COMMENT: This Opportunity 8 will have little appeal to those who sympathize with the undocumented population unless paired with success in addressing Opportunities 6 and 7.  

LEGAL IMMIGRATION (Opportunities 9-10):

9. Develop a point system for rating the key skills and personal attributes of visa applicants in sectors where such factors already do or should in the future have an impact on visa decisions. – This is a way to foster comparative analysis of visa candidates in sectors where they are now or should be evaluated for their potential contribution to national economic and societal objectives. A point system can make it more practical to analyze and optimize the immigration system as a whole. Canada, Australia and New Zealand have used point systems to good effect.

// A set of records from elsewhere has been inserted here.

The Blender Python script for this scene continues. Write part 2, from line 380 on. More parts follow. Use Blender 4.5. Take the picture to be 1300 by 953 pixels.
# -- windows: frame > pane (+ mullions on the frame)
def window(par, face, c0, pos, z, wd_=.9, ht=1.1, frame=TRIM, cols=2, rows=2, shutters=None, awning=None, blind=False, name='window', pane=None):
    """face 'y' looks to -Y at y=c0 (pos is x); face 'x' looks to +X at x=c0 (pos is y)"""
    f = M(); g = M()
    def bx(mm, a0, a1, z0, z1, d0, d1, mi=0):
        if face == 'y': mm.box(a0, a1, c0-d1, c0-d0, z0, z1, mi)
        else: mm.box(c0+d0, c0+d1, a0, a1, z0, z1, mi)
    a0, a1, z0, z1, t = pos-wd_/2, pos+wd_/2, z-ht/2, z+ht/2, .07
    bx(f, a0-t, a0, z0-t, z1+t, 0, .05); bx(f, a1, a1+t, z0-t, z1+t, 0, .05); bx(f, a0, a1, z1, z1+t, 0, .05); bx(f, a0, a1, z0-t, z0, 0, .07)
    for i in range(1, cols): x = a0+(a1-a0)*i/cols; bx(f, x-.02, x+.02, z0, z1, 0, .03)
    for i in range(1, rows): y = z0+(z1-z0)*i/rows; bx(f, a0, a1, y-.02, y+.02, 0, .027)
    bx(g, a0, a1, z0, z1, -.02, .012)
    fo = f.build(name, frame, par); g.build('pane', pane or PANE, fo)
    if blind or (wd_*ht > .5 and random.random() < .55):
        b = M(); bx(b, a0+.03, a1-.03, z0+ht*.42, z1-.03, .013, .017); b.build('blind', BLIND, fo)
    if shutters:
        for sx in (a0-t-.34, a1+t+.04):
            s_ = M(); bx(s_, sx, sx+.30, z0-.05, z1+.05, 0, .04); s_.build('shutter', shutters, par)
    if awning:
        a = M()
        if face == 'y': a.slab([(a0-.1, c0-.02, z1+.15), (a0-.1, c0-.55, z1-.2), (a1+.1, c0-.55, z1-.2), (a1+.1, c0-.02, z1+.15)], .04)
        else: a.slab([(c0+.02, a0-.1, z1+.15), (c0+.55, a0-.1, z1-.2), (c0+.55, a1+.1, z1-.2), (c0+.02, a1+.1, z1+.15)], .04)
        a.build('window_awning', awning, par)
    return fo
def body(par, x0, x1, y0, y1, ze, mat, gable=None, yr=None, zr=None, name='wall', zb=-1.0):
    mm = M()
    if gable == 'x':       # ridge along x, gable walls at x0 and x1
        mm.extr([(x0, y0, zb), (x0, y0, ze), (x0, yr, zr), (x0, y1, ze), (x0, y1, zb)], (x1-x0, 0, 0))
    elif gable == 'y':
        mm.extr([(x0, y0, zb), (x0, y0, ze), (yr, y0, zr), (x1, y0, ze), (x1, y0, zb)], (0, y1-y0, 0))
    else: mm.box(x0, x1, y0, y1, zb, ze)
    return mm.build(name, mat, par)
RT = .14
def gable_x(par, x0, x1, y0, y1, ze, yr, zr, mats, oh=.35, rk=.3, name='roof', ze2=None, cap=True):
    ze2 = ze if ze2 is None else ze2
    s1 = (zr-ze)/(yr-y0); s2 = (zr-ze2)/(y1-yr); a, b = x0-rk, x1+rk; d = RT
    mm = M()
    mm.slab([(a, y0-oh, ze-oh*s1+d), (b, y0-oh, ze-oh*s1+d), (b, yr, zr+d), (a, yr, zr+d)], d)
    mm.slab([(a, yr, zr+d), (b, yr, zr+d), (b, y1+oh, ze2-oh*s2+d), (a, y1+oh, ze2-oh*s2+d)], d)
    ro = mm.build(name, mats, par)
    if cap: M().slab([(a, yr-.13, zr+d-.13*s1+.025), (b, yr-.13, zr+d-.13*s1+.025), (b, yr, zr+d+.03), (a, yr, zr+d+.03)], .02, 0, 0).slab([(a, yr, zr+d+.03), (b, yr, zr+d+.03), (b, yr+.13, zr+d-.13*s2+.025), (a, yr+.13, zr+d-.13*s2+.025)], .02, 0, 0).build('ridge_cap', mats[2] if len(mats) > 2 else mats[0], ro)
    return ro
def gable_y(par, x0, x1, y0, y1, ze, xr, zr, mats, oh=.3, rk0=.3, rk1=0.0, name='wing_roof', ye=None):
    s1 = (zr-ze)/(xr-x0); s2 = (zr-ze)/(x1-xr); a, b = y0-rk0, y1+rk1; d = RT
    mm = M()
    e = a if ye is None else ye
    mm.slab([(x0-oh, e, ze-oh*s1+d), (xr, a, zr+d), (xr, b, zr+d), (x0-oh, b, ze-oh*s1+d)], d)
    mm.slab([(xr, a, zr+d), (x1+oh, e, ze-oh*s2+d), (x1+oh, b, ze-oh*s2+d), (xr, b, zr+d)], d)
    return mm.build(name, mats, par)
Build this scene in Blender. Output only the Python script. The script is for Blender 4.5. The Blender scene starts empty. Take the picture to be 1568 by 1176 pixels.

10. Conduct a deep inquiry into possible diminution of the right of immigrants to bring in as additional immigrants specified relatives beyond spouses and children, such as siblings and parents. – The United States is more generous than most countries in allowing extended familial “follow-on” immigration. Most family-fairness objectives could be served by generous family visa rights without an automatically accompanying pathway to a green card or citizenship, thereby permitting redirection of visas for economic impact. Considering reduction in the number of permitted “follow-on family immigrants” as envisioned in this Opportunity 10 would have the political benefit of responding to long-held concerns of immigration reductionists that the U.S. system brings in too many immigrants every year.

COMMENT:  If the reduction proposed in this Opportunity 10 were to stand alone without being linked to other improvements to the immigration system, such as those detailed in this document, it would have little to no appeal to immigration advocates who are comfortable with the generosity of the current follow-on immigration rules.